Reward and reap
AN incentive scheme to encourage Israeli teachers to improve results has been so successful - at so little cost - that it is being extended to all of the country’s high schools.
Under the scheme, cash awards go to schools that make the greatest progress on measures such as reducing the pupil-drop-out rate. Three-quarters of the money is paid as bonuses to teachers and the rest goes towards a common benefit, such as improving the staffroom.
Reporting on a four-year experiment with the scheme in 62 high schools, Professor Victor Lavy of the Hebrew University of Jerusalem, said it had cut by 40 per cent the number of pupils dropping out between the ninth and tenth grade (roughly equivalent to staying on in the sixth form). This was true across all the schools, not just in the top third that won awards. It had also improved average test scores and raised pass rates in the matriculation exam, especially for pupils from disadvantaged backgrounds.
Winning schools were judged both on how much better they fared than other schools with a similar socio-economic intake and on how much they improved year-on-year. The way the scores were computed encouraged schools to focus on helping weaker students.
Professor Lavy told a recent seminar at the London School of Economics that these improvements had been achieved despite the relatively modest size of the awards. In 1996, the highest bonus per teacher was about $1,000 (pound;660) and the lowest $250 (the average salary of a high school teacher is $30,000), and the highest-scoring school won a total of $105,000.
Publicity given to successful schools and the rise in their reputation was a factor in the scheme’s success, he suggested.
The programme was one of two introduced by the Israeli government in the mid-1990s in an effort to raise pupils’ achievement. A 42 per cent increase in the education budget introduced in 1992 had produced large rises in teachers’ pay but no improvement in results; ministers were anxious to find more effective alternatives.
Under the other scheme, a different group of 22 high schools was given extra teaching resources, mainly teaching time and on-the-job training. Each school was given a voucher equivalent to about 2.5 extra full-time teachers. Schools could use the time as they liked but were asked to focus on potential drop-outs and weak students. This too was effective. It boosted pupils’ test scores and the proportion sitting the matriculation exam was even higher than that for the incentive scheme, although it did not affect the proportion passing matriculation or drop-out rates.
But the resources programme cost more than twice as much per school as the incentives one. The government therefore decided to extend the incentives scheme to all schools with matriculation students, offering awards totalling $5 million to the top 100 schools.
“The power of incentives, observed elsewhere in the economy, is also evident in schools,” Professor Lavy concluded.

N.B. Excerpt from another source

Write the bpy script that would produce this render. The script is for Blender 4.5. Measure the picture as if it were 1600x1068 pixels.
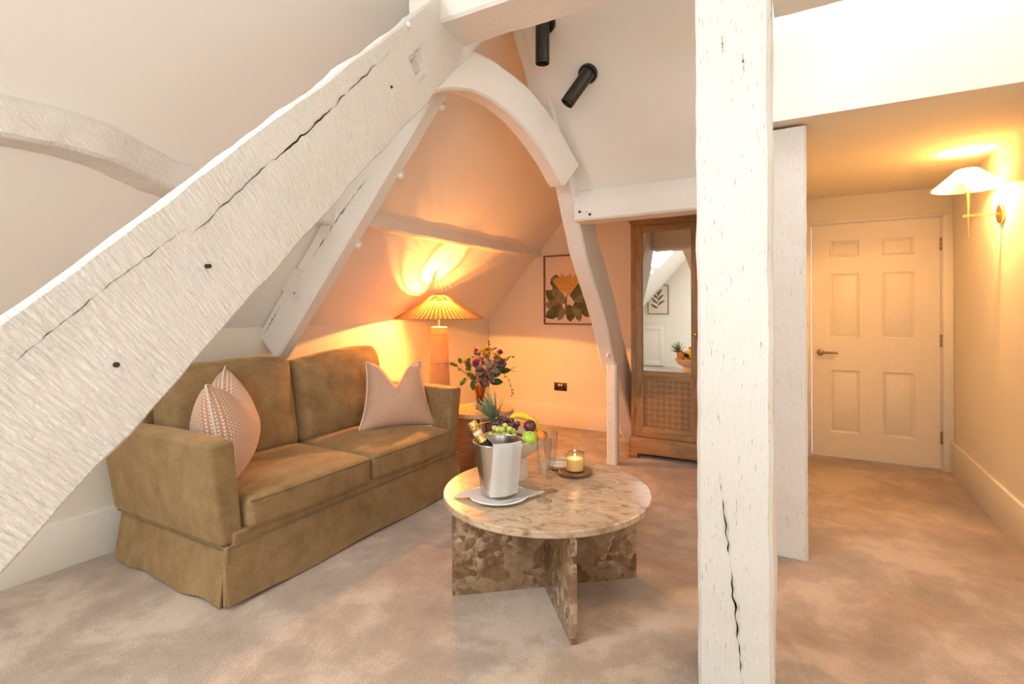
import bpy, bmesh, math, random
from mathutils import Vector, Matrix, noise
PI = math.pi
R = math.radians
for o in list(bpy.data.objects): bpy.data.objects.remove(o, do_unlink=True)
SC = bpy.context.scene
COL = SC.collection

# ------------------------------------------------------------------ camera
# room frame: X runs along the far (door) wall, Y towards it, Z up; eye at 1.25 m
cd = bpy.data.cameras.new('camera'); cam = bpy.data.objects.new('camera', cd); COL.objects.link(cam)
cd.sensor_width = 36.0; cd.sensor_fit = 'HORIZONTAL'
cd.lens = 810.0 / 1600.0 * 36.0
cd.shift_y = -(534.0 - 482.0) / 1600.0
cd.clip_start = 0.05
cam.matrix_world = (Matrix.Translation((0, 0, 1.25)) @ Matrix.Rotation(R(29.4), 4, 'Z')
                    @ Matrix.Rotation(R(90), 4, 'X') @ Matrix.Rotation(R(-0.27), 4, 'Z'))
SC.camera = cam

# ------------------------------------------------------------------ world, daylight, exposure
w = bpy.data.worlds.new('sky'); SC.world = w; w.use_nodes = True
w.node_tree.nodes['Background'].inputs[0].default_value = (0.78, 0.88, 1.0, 1)
w.node_tree.nodes['Background'].inputs[1].default_value = 1.4
def area(name, loc, aim, sx, sy, power, col):
    l = bpy.data.lights.new(name, 'AREA'); l.shape = 'RECTANGLE'; l.size = sx; l.size_y = sy
    l.energy = power; l.color = col
    o = bpy.data.objects.new(name, l); COL.objects.link(o); o.location = loc
    o.rotation_euler = (Vector(aim) - Vector(loc)).to_track_quat('-Z', 'Y').to_euler()
    return o
# daylight entering by the rear window and by the roof window in the left slope; side and ceiling windows are added for fill (the openings are built below)
area('rear_window_daylight', (-0.25, -2.45, 1.62), (-0.25, 0, 1.62), 1.7, 1.25, 6, (1.0, 0.95, 0.88))
area('side_fill_light', (0.93, -1.15, 1.6), (-0.5, -1.0, 1.75), 1.4, 1.25, 13, (1.0, 0.94, 0.85))  # added fill for the left slopes and the sofa front
area('roof_window_daylight', (-2.02, -0.45, 2.34), (-1.27, -0.45, 1.67), 1.2, 0.95, 46, (0.97, 0.98, 1.0))
area('bulkhead_fill_light', (0.45, 2.30, 3.36), (0.45, 2.30, 0), 0.8, 0.6, 8.5, (1.0, 0.97, 0.93))  # added fill to brighten the bulkhead
SC.view_settings.view_transform = 'Standard'
SC.view_settings.look = 'None'
SC.view_settings.exposure = 0.85
SC.view_settings.gamma = 1.0
SC.view_settings.use_curve_mapping = False

# ------------------------------------------------------------------ material helpers
MATS = {}
class NT:
    def __init__(s, name):
        s.m = bpy.data.materials.new(name); s.m.use_nodes = True
        s.t = s.m.node_tree; s.b = s.t.nodes['Principled BSDF']; s.out = s.t.nodes['Material Output']
        MATS[name] = s.m
    def n(s, typ, **kw):
        nd = s.t.nodes.new(typ)
        for k, v in kw.items():
            if k.startswith('i_'):
                key = k[2:]; key = int(key) if key.isdigit() else key.replace('_', ' ')
                nd.inputs[key].default_value = v
            else: setattr(nd, k, v)
        return nd
    def l(s, a, b): s.t.links.new(a, b)
    def ramp(s, fac, stops, interp='LINEAR'):
        r = s.n('ShaderNodeValToRGB'); e = r.color_ramp.elements; r.color_ramp.interpolation = interp
        while len(e) < len(stops): e.new(0.5)
        for k, (p, c) in enumerate(stops):
            e[k].position = p; e[k].color = (*c, 1) if len(c) == 3 else c
        s.l(fac, r.inputs[0]); return r.outputs[0]
    def coord(s, kind='Object', scale=(1, 1, 1), rot=(0, 0, 0)):
        c = s.n('ShaderNodeTexCoord'); src = c.outputs[kind]
        if any(rot):
            r = s.n('ShaderNodeMapping'); r.inputs['Rotation'].default_value = rot; s.l(src, r.inputs[0]); src = r.outputs[0]
        m = s.n('ShaderNodeMapping'); m.inputs['Scale'].default_value = scale
        s.l(src, m.inputs[0]); return m.outputs[0]
    def noise(s, vec, scale, detail=3, rough=0.55, dist=0.0):
        t = s.n('ShaderNodeTexNoise', i_Scale=scale, i_Detail=detail, i_Roughness=rough, i_Distortion=dist)
        s.l(vec, t.inputs['Vector']); return t.outputs['Fac']
    def bump(s, h, strength=0.3, dist=0.01, prev=None):
        b = s.n('ShaderNodeBump', i_Strength=strength, i_Distance=dist)
        s.l(h, b.inputs['Height'])
        if prev is not None: s.l(prev, b.inputs['Normal'])
        s.l(b.outputs[0], s.b.inputs['Normal']); return b.outputs[0]
    def base(s, sock): s.l(sock, s.b.inputs['Base Color'])
    def set(s, **kw):
        for k, v in kw.items(): s.b.inputs[k.replace('_', ' ')].default_value = v
def plain(name, col, rough=0.5, metal=0.0, var=0.06, bump=0.0, scale=30.0, **kw):
    a = NT(name); a.set(Roughness=rough, Metallic=metal, **kw)
    v = a.coord(); f = a.noise(v, scale, 3)
    lo = tuple(c * (1 - var) for c in col); hi = tuple(min(1, c * (1 + var)) for c in col)
    a.base(a.ramp(f, [(0.3, lo), (0.7, hi)]))
    if bump: a.bump(f, bump, 0.003)
    return a.m

# painted plaster
def plaster(name, col, bump=0.05):
    a = NT(name); a.set(Roughness=0.85)
    v = a.coord(); f = a.noise(v, 1.7, 3); f2 = a.noise(v, 60, 3)
    a.base(a.ramp(f, [(0.3, tuple(c * 0.975 for c in col)), (0.7, col)]))
    a.bump(f2, bump, 0.002); return a.m
plaster('plaster', (0.79, 0.74, 0.635))
plaster('ceiling_paint', (0.87, 0.845, 0.80))
plain('trim_paint', (0.80, 0.765, 0.70), 0.5, var=0.015)
plain('door_paint', (0.82, 0.77, 0.69), 0.42, var=0.012)

# white painted old timber: saw marks across, grain along (local X of the texture = Generated-free object coords)
def timber(name, col, scale_vec, rot=(0, 0, 0), ticks=None, strength=0.5):
    a = NT(name); a.set(Roughness=0.62)
    v = a.coord('Object', scale_vec, rot)
    g = a.noise(v, 6.0, 5, 0.6, 0.6)
    v2 = a.coord('Object', (1, 1, 1)); big = a.noise(v2, 5.0, 4)
    fine = a.noise(v2, 70.0, 3)
    c0 = tuple(c * 0.93 for c in col)
    mixn = a.n('ShaderNodeMath', operation='MULTIPLY_ADD'); a.l(g, mixn.inputs[0]); mixn.inputs[1].default_value = 0.6
    a.l(big, mixn.inputs[2])
    bc = a.ramp(mixn.outputs[0], [(0.45, c0), (0.8, col)])
    if ticks:
        pit = a.ramp(a.noise(a.coord('Object', ticks), 10.0, 2, 0.5), [(0.685, (0, 0, 0)), (0.73, (1, 1, 1))])
        mp = a.n('ShaderNodeMix', data_type='RGBA'); a.l(pit, mp.inputs[0]); a.l(bc, mp.inputs[6]); mp.inputs[7].default_value = (.30, .25, .19, 1); bc = mp.outputs[2]
    a.base(bc)
    b1 = a.bump(g, strength, 0.012); b2 = a.bump(big, 0.35, 0.03, b1); a.bump(fine, 0.12, 0.004, b2)
    return a.m
timber('timber_white', (0.84, 0.82, 0.78), (30, 30, 2.2), ticks=(34, 34, 2.4))
timber('timber_rafter', (0.86, 0.825, 0.775), (6, 24, 4.5), (R(-42.7), 0, 0), strength=0.85)
timber('timber_smooth', (0.86, 0.835, 0.79), (3, 20, 20), strength=0.2)
plain('crack_dark', (0.05, 0.03, 0.02), 0.9)
plain('peg_white', (0.84, 0.81, 0.77), 0.55)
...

However, Professor Lavy warned that, since the schools in the incentives scheme were mostly in small (and relatively poor) communities, it was difficult to predict what the results would be elsewhere. Also, the research covered only cost and outcomes. How the schemes were made to work in schools was unknown. Nor did an analysis of winning schools reveal any characteristics of students or teachers that indicated why they had done better. The “black box” had yet to be discovered.